I’m thinking of a few scenes in particular. In one, Dolemite gets into a kung-fu battle with the police. (As must we all.) He’s ultimately arrested, but not before showing off his martial arts prowess…which doesn’t seem to exist at all to anybody watching the film in the real world.
Then there’s the scene in which Dolemite and Queen Bee look on with pride while their personal army of sexy karate babes trains. In the film that existed in his mind, this surely led to an incredible action showdown. Dolemite even interrupts their training to inspire them with a rousing speech in which he lets them know just how important their confrontation with Willie Green will be. In the film we got, they do next to nothing.
And of course there’s the wonderful scene toward the end of the film in which Dolemite finally corners Willie Green and reaches into his chest to rip his guts out.
In Moore’s mind this was surely a giddy, gory highlight. In reality Willie Green makes a face and falls over, dog food on his tummy.
Throughout, though, it’s very easy to get swept along for the ride. Your belief is never suspended — oh, heavens no — but it’s easily ignored. And it’s easily ignored because if idiotic moments like these are the price to pay for a Rudy Ray Moore movie, it’s well worth the expense.
Moore is without question what makes Dolemite worth watching and what gives it whatever amount of staying power it still has. He’s a fascinating man, deluded without being delusional, magnetic without being attractive, admirable without being particularly good at anything.

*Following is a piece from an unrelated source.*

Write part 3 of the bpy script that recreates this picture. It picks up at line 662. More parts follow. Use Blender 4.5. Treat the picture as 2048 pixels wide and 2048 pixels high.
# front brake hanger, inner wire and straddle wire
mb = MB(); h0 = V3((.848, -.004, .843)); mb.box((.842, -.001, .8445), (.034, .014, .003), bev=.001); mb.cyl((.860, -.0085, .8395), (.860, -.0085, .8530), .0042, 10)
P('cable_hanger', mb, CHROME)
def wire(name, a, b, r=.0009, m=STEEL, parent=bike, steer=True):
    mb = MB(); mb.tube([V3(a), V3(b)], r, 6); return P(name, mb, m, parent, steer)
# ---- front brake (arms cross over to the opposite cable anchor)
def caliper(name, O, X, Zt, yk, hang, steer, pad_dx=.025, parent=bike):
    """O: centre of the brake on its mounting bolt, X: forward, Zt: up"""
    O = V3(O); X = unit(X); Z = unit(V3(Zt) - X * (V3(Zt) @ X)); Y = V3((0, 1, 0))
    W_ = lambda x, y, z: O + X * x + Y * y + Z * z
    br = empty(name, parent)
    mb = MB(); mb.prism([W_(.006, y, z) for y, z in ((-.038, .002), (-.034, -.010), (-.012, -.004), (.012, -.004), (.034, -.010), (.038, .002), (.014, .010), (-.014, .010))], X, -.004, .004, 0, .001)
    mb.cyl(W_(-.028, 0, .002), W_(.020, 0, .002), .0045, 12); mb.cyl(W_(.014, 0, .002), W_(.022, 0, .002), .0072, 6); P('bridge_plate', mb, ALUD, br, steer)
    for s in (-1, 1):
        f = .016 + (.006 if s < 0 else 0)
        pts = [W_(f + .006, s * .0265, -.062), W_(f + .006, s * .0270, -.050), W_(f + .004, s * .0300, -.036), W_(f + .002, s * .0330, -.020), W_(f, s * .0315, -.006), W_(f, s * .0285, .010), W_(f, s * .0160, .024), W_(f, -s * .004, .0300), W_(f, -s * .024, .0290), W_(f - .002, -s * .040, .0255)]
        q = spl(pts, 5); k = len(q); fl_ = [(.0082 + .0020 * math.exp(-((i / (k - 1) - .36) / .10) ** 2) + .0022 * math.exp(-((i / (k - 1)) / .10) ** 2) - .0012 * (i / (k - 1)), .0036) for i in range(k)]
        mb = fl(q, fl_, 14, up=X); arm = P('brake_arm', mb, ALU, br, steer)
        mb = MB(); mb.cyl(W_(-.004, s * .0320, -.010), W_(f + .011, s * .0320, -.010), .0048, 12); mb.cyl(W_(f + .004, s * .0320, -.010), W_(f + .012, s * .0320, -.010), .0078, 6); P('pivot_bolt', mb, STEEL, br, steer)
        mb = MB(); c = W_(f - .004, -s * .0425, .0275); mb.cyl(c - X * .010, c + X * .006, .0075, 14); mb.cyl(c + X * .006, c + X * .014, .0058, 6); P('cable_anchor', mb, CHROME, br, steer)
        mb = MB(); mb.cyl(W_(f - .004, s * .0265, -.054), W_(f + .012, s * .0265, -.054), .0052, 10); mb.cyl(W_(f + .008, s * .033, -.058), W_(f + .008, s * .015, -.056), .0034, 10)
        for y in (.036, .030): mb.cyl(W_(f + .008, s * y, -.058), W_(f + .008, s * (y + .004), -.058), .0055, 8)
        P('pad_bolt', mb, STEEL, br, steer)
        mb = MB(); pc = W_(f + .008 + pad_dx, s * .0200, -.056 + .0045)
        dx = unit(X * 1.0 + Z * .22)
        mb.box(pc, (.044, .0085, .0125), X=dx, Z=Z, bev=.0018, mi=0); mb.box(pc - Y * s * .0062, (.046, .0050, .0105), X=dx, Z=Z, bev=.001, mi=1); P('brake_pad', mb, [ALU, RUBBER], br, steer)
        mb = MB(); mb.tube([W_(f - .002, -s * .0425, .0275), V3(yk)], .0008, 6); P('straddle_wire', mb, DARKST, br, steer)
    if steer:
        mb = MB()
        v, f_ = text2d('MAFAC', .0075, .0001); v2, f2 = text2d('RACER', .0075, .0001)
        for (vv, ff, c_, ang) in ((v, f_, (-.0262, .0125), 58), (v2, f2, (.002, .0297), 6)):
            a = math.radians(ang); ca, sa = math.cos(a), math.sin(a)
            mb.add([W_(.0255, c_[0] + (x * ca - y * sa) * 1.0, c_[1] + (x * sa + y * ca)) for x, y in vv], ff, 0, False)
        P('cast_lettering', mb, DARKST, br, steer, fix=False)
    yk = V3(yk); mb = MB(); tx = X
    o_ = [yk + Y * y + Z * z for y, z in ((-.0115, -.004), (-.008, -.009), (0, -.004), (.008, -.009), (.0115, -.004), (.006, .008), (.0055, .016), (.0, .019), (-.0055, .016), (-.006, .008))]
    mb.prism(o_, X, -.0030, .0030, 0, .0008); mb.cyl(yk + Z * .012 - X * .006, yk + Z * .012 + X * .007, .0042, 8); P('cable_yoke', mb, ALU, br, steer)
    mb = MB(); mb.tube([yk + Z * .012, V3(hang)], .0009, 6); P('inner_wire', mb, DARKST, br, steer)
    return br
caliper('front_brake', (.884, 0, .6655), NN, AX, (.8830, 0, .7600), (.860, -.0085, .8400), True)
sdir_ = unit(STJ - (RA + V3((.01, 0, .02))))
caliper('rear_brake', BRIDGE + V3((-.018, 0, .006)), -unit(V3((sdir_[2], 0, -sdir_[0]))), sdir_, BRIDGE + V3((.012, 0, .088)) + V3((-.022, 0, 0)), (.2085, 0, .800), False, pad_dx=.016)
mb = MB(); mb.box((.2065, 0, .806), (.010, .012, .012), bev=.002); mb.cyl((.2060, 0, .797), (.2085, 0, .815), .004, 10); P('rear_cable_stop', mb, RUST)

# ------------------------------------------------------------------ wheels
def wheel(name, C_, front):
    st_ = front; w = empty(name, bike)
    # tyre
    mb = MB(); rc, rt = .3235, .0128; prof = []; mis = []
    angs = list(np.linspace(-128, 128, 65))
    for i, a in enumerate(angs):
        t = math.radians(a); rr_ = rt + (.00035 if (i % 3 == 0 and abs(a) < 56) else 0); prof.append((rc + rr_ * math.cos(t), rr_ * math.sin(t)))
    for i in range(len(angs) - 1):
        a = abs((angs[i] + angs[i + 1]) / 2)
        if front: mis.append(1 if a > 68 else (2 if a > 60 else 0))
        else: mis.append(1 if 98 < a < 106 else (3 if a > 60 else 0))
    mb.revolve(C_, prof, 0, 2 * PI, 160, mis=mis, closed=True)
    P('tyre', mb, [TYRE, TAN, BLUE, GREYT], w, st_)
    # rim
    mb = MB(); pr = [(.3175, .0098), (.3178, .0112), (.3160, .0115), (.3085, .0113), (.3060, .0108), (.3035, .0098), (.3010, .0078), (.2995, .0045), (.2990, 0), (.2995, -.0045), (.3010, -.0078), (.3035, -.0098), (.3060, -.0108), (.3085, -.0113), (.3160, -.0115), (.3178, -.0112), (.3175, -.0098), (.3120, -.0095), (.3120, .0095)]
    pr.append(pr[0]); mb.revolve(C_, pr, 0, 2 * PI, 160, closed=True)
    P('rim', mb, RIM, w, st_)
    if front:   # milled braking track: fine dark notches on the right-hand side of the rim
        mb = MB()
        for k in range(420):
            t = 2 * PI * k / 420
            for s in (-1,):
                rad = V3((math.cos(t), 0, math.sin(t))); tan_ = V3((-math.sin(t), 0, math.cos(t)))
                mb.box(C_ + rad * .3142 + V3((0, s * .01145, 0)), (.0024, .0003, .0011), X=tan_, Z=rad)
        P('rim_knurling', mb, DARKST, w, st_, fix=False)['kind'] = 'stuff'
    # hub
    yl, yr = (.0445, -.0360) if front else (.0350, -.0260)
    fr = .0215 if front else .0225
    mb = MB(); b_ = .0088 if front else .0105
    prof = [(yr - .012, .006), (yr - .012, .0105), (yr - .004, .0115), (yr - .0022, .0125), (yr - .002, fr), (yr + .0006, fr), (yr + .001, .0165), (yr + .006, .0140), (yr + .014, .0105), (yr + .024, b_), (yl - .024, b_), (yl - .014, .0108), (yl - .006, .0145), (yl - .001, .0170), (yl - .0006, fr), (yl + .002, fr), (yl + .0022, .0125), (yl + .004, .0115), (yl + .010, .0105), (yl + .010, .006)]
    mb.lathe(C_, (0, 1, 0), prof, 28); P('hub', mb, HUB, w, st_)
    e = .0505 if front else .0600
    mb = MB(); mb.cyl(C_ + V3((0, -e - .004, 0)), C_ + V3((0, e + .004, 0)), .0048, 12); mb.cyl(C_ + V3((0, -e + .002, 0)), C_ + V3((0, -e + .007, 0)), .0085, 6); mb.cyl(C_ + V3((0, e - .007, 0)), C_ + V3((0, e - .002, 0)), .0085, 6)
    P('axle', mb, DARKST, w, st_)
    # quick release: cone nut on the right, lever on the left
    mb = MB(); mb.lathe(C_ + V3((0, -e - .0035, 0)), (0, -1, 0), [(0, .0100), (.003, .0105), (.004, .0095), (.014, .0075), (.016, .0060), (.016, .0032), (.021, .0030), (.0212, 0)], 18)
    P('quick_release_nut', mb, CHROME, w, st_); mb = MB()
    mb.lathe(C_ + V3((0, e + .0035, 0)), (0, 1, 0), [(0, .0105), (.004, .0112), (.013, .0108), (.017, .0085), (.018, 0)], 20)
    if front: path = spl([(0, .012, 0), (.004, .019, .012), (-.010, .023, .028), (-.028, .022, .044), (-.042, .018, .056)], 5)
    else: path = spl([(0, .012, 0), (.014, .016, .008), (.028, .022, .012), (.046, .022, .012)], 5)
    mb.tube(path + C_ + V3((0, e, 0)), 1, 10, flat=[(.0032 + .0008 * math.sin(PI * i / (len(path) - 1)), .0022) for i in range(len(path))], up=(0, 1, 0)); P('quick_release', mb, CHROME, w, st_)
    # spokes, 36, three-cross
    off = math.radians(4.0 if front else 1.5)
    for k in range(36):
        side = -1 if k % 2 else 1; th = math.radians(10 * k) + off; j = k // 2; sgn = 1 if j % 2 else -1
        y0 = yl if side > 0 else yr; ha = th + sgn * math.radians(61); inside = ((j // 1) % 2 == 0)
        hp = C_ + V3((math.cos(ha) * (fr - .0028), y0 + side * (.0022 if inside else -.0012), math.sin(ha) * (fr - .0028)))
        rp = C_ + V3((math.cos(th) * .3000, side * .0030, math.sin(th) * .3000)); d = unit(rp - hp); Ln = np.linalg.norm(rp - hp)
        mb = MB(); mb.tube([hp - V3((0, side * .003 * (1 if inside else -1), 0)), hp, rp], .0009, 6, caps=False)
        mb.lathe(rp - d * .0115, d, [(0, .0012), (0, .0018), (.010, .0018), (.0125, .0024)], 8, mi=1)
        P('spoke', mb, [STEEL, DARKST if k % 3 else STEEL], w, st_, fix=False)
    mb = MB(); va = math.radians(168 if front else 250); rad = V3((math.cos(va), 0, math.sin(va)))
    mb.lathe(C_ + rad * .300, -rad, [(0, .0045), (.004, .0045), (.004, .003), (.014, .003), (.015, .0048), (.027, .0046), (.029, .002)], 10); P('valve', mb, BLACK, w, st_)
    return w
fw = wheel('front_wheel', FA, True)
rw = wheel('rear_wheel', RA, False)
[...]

Well, I shouldn’t say that he’s not particularly good at anything. While his acting may be terrible, his delivery is second to none.
Certainly honed over the course of years on stage and comedy records, Moore knows how to give every line bite. They’re not always great lines, or even memorable lines, but he digs into them with a relish that can’t be denied.
Nobody could deliver a line like, “You no-business born-insecure junkyard motherfucker,” better than Moore.
Ditto “You rat-soup-eating honky motherfucker!”
“Dolemite is my name and fucking up motherfuckers is my game,” is a line I dare you to try to deliver with any degree of sincerity. Yet Moore sells it. He convinces us that Dolemite believes in himself enough to pull it off because Moore believes in himself enough to pull it off. Moore delivers it the way only he could, turning something almost daringly unclever into a legitimate applause line.
That’s part of what made Dolemite succeed. No human being could have watched this film in theaters and believed they were watching a good movie by any traditional measure, and that was part of the fun. Moore didn’t deserve to be up on that screen, but there he was, literally living a dream. If that’s not inspirational, what is?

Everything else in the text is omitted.